In total, the committee was able to distribute more than $200,000 in grants last year. This year, the two main organizations chosen as recipients of an outreach grant are Family Promise of Greater Orlando and Second Harvest Food Bank of Central Florida’s culinary training program.

According to its website, Family Promise helps families overcome the crisis of homelessness by meeting the emergency need for shelter and meals, providing access to permanent housing and providing case management services to help families get back on their feet. Windermere Wine & Dine will award $50,000 to Family Promise.

“We … like the organizations that have an end goal — it’s not just giving food to somebody, it’s getting them stabilized and (promoting) sustainability,” Allen said. “Family Promise is a phenomenal organization.”

The Second Harvest Culinary Training Program, according to its website, “provides qualified, at-risk and economically disadvantaged adults with the culinary and life-skills training needed to pursue a sustainable career in the food industry.” 

The organization will receive $25,000 from the event.

However, the committee took it a step further: On the night of the event, eight restaurants will act as mentors to eight of the culinary program trainees. The trainees will gain invaluable experience while working the event under the tutelage of seasoned chefs.

“I thought, ‘This is so great,’” Allen said. “This is our inaugural year (for the mentorship) — I would love for it to have legs and keep doing it in the future. These trainees will arrive on site about 2:30 p.m., we will introduce them, and they will be mentored that night from the experts. You can’t beat that training, especially at an outside event like this.”

The community outreach doesn’t stop there, though. Windermere Wine & Dine also will benefit the Windermere Police Foundation and other local nonprofits and organizations. Currently in the works is a $10,000 sensory room for ESE students at Gotha Middle School. And in December, the committee bought 18 $1,000 Amazon gift cards for schools in Orange County Public Schools’ West Learning District to help them stock their food pantries.

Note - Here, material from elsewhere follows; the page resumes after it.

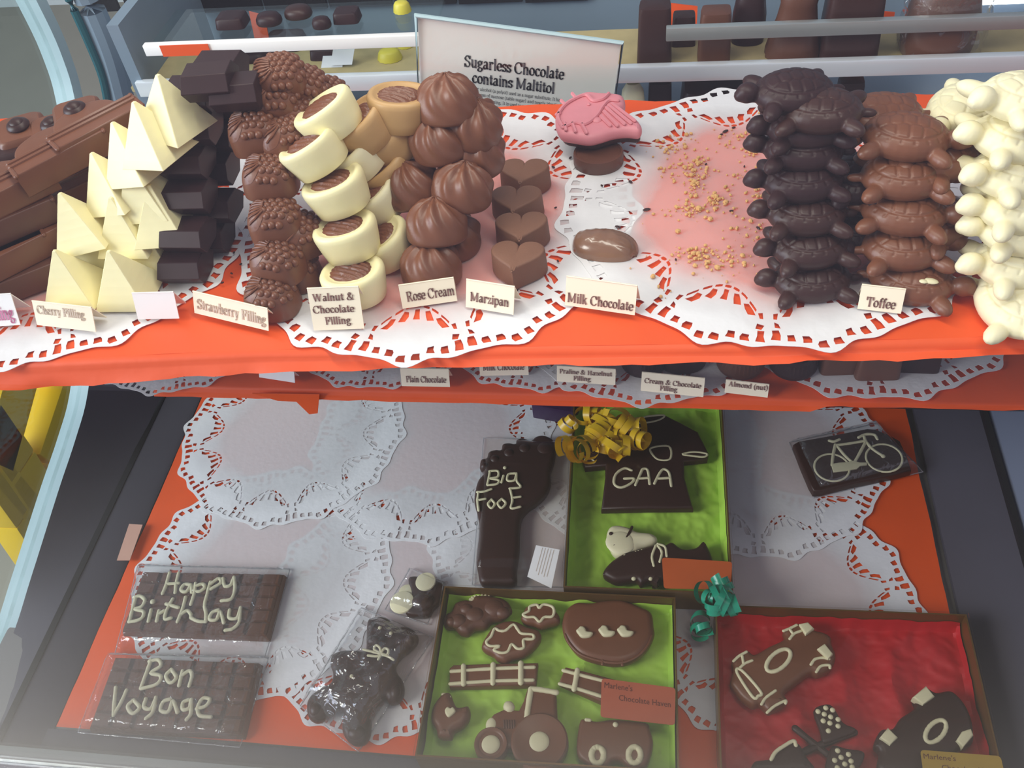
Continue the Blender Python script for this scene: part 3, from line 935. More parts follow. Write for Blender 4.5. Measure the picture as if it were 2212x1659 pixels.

Allen added that the Windermere Active Youth Committee will be receiving $5,000 from the event committee to help launch its youth program. In exchange, the teenagers involved volunteered to string lanyards and wash about 1,200 wine glasses the night before the event.

“Everybody is bringing something to the plate,” Allen said of her committee and community members. “They’re not all just my ideas. Everybody comes and shares. The sensory room, that’s a game changer. It’s what we’ve created together. How (the event) has grown has been organic and we’ve gotten better and better every year, but we’ve gotten more thoughtful every year on how to spend the money.

“We’ve proved that we’re good stewards of the dollars and where we’re going to place them,” she said. “I have fun doing the event — it is joyful — but this definitely brings it home when we’re able to write checks like this. Everybody enjoys it.”